I feel that narrating and telling stories should be seen as a way of knowing.By examining the different articles, I discovered that the stories we tell and all they show us are a big part of what we know. Storytelling has earned its place as the most important tradition humans possess. The most important reason for this being that every story contains a lesson to instruct the audience. Stories teach us to love, to forgive others, to be just and to strive for better than we have.
Narrating is a way in which we can analyze data and various life problems and pass them from generation to generation. Whether you like these anecdotes or not are the basis of many of our foundations, books or even part of our story, because most of them, not everything, of what we know, believe, and the reason why we do some things is based on our own experiences or others experiences.
Listening to these stories that are transmitted to us is one of the ways in which we currently know the things we know. Since these stories help us to perceive details of life that one has not been able to see and another has, and many of those stories teach us great lessons. From reading the narrative articles carefully, my perspective is that narrating is a solid and meaningful WOK. We have been telling stories and broadcasting for many years and it is an approach to transmit data and details that may be useful to someone this time or perhaps in the future.
There are stories of all kinds, difficulties teach us different things on different perspectives on life, adapted to educate in a certain way from the smallest to the most adult.
“ Thought flows in terms of stories – stories about events, stories about people, and stories about intentions and achievements. The best teachers are the best story tellers. We learn in the form of stories.”
—Frank Smith, Canadian psycholinguist
It is also true that many stories do not resemble reality as they should and speak in a way of how they want the world to be rather than what it really is. “It does not describe the world as it is but as it should be.” But no matter if there are real or not, every story has it meaning, showing us different points of view, good and bad things, and thanks to the narration we know things that if in the past none of them would have written maybe at present we would not know anything about it.

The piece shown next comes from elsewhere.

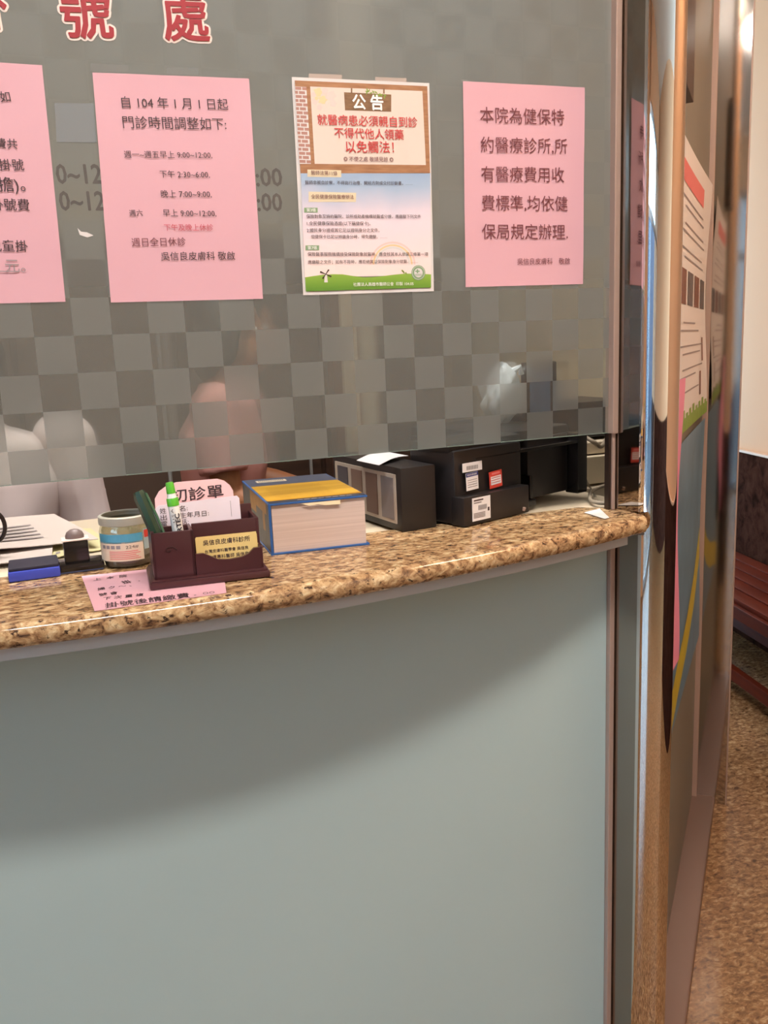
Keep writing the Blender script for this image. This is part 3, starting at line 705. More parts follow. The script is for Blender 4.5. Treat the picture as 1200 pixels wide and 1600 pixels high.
# thick book
BRZ = math.radians(-3.5); BM = Matrix.Translation((.196,-.030,ZC)) @ Matrix.Rotation(BRZ, 4, 'Z')
t = thing('thick_book', (.27,.07,ZC), 'thick book with gold cover and blue edges lying on the counter', 'book')
bw, bd, bh = .150, .262, .078
mb = MB(); mb.box((bw/2+.0005,bd/2+.001,bh/2), (bw-.006,bd-.006,bh-.006), M=BM); mb.build('page_block', PAGES, t)
mb = MB(); mb.box((bw/2,bd/2,.0016), (bw+.004,bd,.003), bev=.0008, M=BM); mb.build('back_cover', BLUEC, t)
mb = MB(); mb.box((.0005,bd/2,bh/2), (.003,bd,bh), bev=.0008, M=BM, m=1)
mb.box((.0002,.0012,bh/2), (.0040,.0030,bh+.0006), bev=.0006, M=BM, m=0); 
for (v0, v1, za, zb, mi) in ((.022,.178,.058,.0775,2),(.040,.060,.030,.058,2),(.120,.178,.045,.058,2)):
    quad(mb, [BM@Vector((-.0012,v0,za)), BM@Vector((-.0012,v0,zb)), BM@Vector((-.0012,v1,zb)), BM@Vector((-.0012,v1,za))], mi)
mb.build('spine', [BLUEC, SPINE, mat('worn_gold', (150,104,44), .5, vary=.4, vscale=50)], t)
mb = MB(); mb.box((bw/2,bd/2,bh-.0014), (bw+.003,bd,.003), bev=.0008, M=BM, m=0); mb.build('front_cover', BLUEC, t)
def top(u0, u1, v0, v1, m, lift=.0003):
    quad(mb, [BM@Vector((u0,v0,bh+lift)), BM@Vector((u1,v0,bh+lift)), BM@Vector((u1,v1,bh+lift)), BM@Vector((u0,v1,bh+lift))], m)
mb = MB(); top(.001,bw,.003,.026,1,.0003); top(.001,bw,.022,.178,0,.0005); top(.001,bw,.178,bd,1,.0003)
for k in range(9): top(.02,.112,.045+k*.013,.0466+k*.013,2,.0007)
for k in range(8): top(.045+k*.011,.053+k*.011,.010,.014,3,.0007)
top(.018,.07,.215,.237,4,.0007)
for k in range(14): top(.022+k*.0032,.0235+k*.0032,.220,.232,5,.0010)
mb.build('cover_print', [GOLD, NAVYC, mat('gold_ink', (150,110,30), .5), mat('pale_ink', (190,186,190), .5), mat('label_tan', (196,180,156), .6), INK], t)
mb = MB(); P = [BM@Vector((x,-.0012,z)) for x, z in ((.048,.0745),(.108,.0745),(.108,.0685),(.085,.0690),(.074,.0715),(.06,.0705))]
mb.add(P+[p+Vector((0,.001,0)) for p in P], [list(range(6)), list(range(6,12))[::-1]]+[[k,(k+1)%6,6+(k+1)%6,6+k] for k in range(6)]); mb.build('paper_slip', mat('yellowed_paper', (244,228,192), .7), t)

# ink tank box beside the printer
XM = Matrix.Translation((.425,.016,1.150)) @ Matrix.Rotation(math.radians(7), 4, 'Z')
t = thing('ink_tank_box', (.45,.12,1.15), 'black ink tank box with four windows standing left of the printer', 'ink tank')
bw, bd, bh = .066, .262, .106
mb = MB(); mb.box((bw/2,bd/2,bh/2), (bw,bd,bh), bev=.003, M=XM); mb.build('casing', BLACKP, t, smooth=True)
mb = MB(); th = .002
def lf(y0, y1, za, zb, m, out): mb.box((-out/2,(y0+y1)/2,(za+zb)/2), (out+.002,y1-y0,zb-za), m, M=XM)
lf(.016,.248,.012,.094,0,.001); mb.build('window_frame', mat('milky_plastic', (178,166,154), .35), t)
for k in range(4):
    y0 = .022+k*.057; mb = MB(); lf(y0,y0+.042,.018,.088,0,.0022); mb.build('tank_window', [mat('tank_grey', (120,112,112), .3), mat('tank_brown', (112,88,78), .3), mat('tank_tan', (124,98,86), .3), mat('tank_dark', (74,72,80), .3)][k], t)
mb = MB(); P = []; n = 8
for j in range(2):
    for i in range(n+1):
        u = i/n; P.append(XM@Vector((-.012+.085*u, .05+.085*j+.05*u, bh+.0008+.004*math.sin(u*3.1)+.003*u)))
mb.add(P+[p+Vector((0,0,.0005)) for p in P], [[i,i+1,n+2+i,n+1+i] for i in range(n)]+[[2*n+2+i,3*n+3+i,3*n+4+i,2*n+3+i] for i in range(n)])
tag(mb.build('receipt_paper', WHITEP, smooth=True), 'white receipt paper lying on top of the black ink tank box', 'paper')

# printer
PM = Matrix.Translation((.521,.006,ZC)) @ Matrix.Rotation(math.radians(20), 4, 'Z')
t = thing('printer', (.66,.15,ZC), 'black office printer with white and red stickers standing on the counter', 'printer')
mb = MB(); mb.box((.085,.060,.064), (.170,.108,.124), bev=.006, M=PM); mb.box((.285,.165,.068), (.138,.27,.112), bev=.004, M=PM)
mb.box((.192,.19,.066), (.05,.20,.110), M=PM); mb.box((.09,.065,.128), (.18,.10,.022), bev=.006, M=PM); mb.box((.265,.17,.128), (.18,.26,.022), bev=.006, M=PM); mb.build('body', BLACKP, t, smooth=True)
mb = MB(); mb.box((.082,.0,.026), (.166,.03,.049), bev=.003, M=PM); mb.build('lower_tray', BLACKP, t, smooth=True)
mb = MB(); mb.box((.19,.06,.009), (.05,.10,.012), bev=.002, M=PM); mb.box((.215,.036,.032), (.008,.03,.05), bev=.002, M=PM); mb.build('paper_slot', BLACKG, t)
mb = MB(); mb.box((.348,.02,.066), (.03,.03,.116), bev=.003, M=PM); mb.build('side_cover', BLACKG, t, smooth=True)
mb = MB(); mb.box((.20,.014,.108), (.30,.016,.006), bev=.002, M=PM); mb.build('trim_ledge', BLACKG, t)
mb = MB(); mb.tube([PM@Vector((.149,-.0150,.007)), PM@Vector((.149,-.0172,.012))], .003); mb.build('screw', STEEL, t)
def sticker(nm, x0, x1, za, zb, y, mt, prints, rot=0, label=None):
    mb = MB(); SM = PM @ Matrix.Translation(((x0+x1)/2, y, (za+zb)/2)) @ Matrix.Rotation(rot, 4, 'Y')
    mb.box((0,0,0), (x1-x0,.0008,zb-za), M=SM); W, H = x1-x0, zb-za
    for (u0, u1, v0, v1, mi) in prints:
        quad_pts = [(-W/2+W*u0,-.0007,H/2-H*v1),(-W/2+W*u1,-.0007,H/2-H*v1),(-W/2+W*u1,-.0007,H/2-H*v0),(-W/2+W*u0,-.0007,H/2-H*v0)]
        mb.add([SM@Vector(p) for p in quad_pts], [[0,1,2,3]], mi)
    o = mb.build(nm, [mt, BARCODE, NAVY, STICKW, INK, SALMON], t)
    if label: o['label'] = label
bars = lambda u0, u1, v0, v1, k: [(u0+(u1-u0)*i/k, u0+(u1-u0)*(i+.5)/k, v0, v1, 1) for i in range(k)]
sticker('barcode_sticker', .013, .060, .0895, .1045, -.0003, STICKW, bars(.2,.8,.35,.8,14), label='narrow white barcode sticker')
sticker('white_sticker', .021, .050, .0580, .0875, -.0003, STICKW, [(0,1,0,.22,2)]+[(.1+.1*k,.17+.1*k,.06,.16,3) for k in range(8)]+[(.1,.9,.4+.13*k,.43+.13*k,1) for k in range(4)], -.04, 'white sticker with a blue printed top')
sticker('red_sticker', .078, .110, .054, .083, -.0003, STICKR, [(.1,.92,.30,.80,3),(.2,.85,.08,.2,5)]+[(.15,.85,.36+.14*k,.42+.14*k,5) for k in range(3)], -.06, 'red and white sticker')
sticker('rating_label', .018, .062, .008, .047, -.0158, STICKW, bars(.32,.80,.34,.55,14)+[(.08,.6,.08,.14,4),(.08,.5,.2,.24,1)]+[(.06,.7,.66+.06*k,.69+.06*k,1) for k in range(4)]+[(.84,.94,.5,.66,4)], 0, 'large white rating label with a barcode')
# scrap of white paper under the printer's right end
mb = MB(); p = [atz(913,801,1.1515), atz(937,795,1.1515), atz(952,809,1.1515), atz(945,811,1.1515)]
mb.add([q for q in p]+[q+Vector((0,0,.0006)) for q in p], [[3,2,1,0],[4,5,6,7],[0,1,5,4],[1,2,6,5],[2,3,7,6],[3,0,4,7]])
tag(mb.build('paper_scrap', WHITEP), 'small white paper scrap at the back corner of the granite by the post', 'paper')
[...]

But if I am sure of one thing, it is that the literature, as well as the history in general, are about stories, real stories, studied and specific but stories in short. What we read is about the story of something or someone that someone once wrote. We just have to analyze the word narration which means: the act of telling a story or the conveying of events in words, and images, often by improvisation or embellishment, now let’s analyze the word history: the study of past events, particularly in human affairs or the whole series of past events connected with a particular person or thing. For this reason, narrating is important, capturing, analyzing and writing, because that is what our history and our footprint in this world are made of. All we now know about the Middle Ages was because someone left their mark and one of the many ways to make a mark in this world is to write it or tell it to someone so that it lasts in history. Many of these stories remain legends or rumors, but many others remain and become the foundations of many beliefs.
Hence, storytelling should be known as a WOK because it is absolutely a way of knowing and the fundaments of what we believe in. Most of the things we know nowadays are based in narrations of people showing their perspective on something, then after years they trust that information and nowadays, we just read them in our class books. Storytelling is a fundamental human experience that unites people and drives stronger, deeper connections. From the earliest recorded history, storytelling was a method used by cavemen to communicate, educate, share, and connect. So as it helps to go deeper and know different things into different perspectives we could say that narration should be known as a WOK
“Stories … protect us from chaos, and maybe that’s what we, unblinkered at the end of the 20th century, find ourselves craving. Implicit in the extraordinary revival of storytelling is the possibility that we need stories — that they are a fundamental unit of knowledge, the foundation of memory, essential to the way we make sense of our lives: the beginning, middle and end of our personal and collective trajectories. It is possible that narrative is as important to writing as the human body is to representational painting. We have returned to narrative-in many fields of knowledge-because it is impossible to live without them.”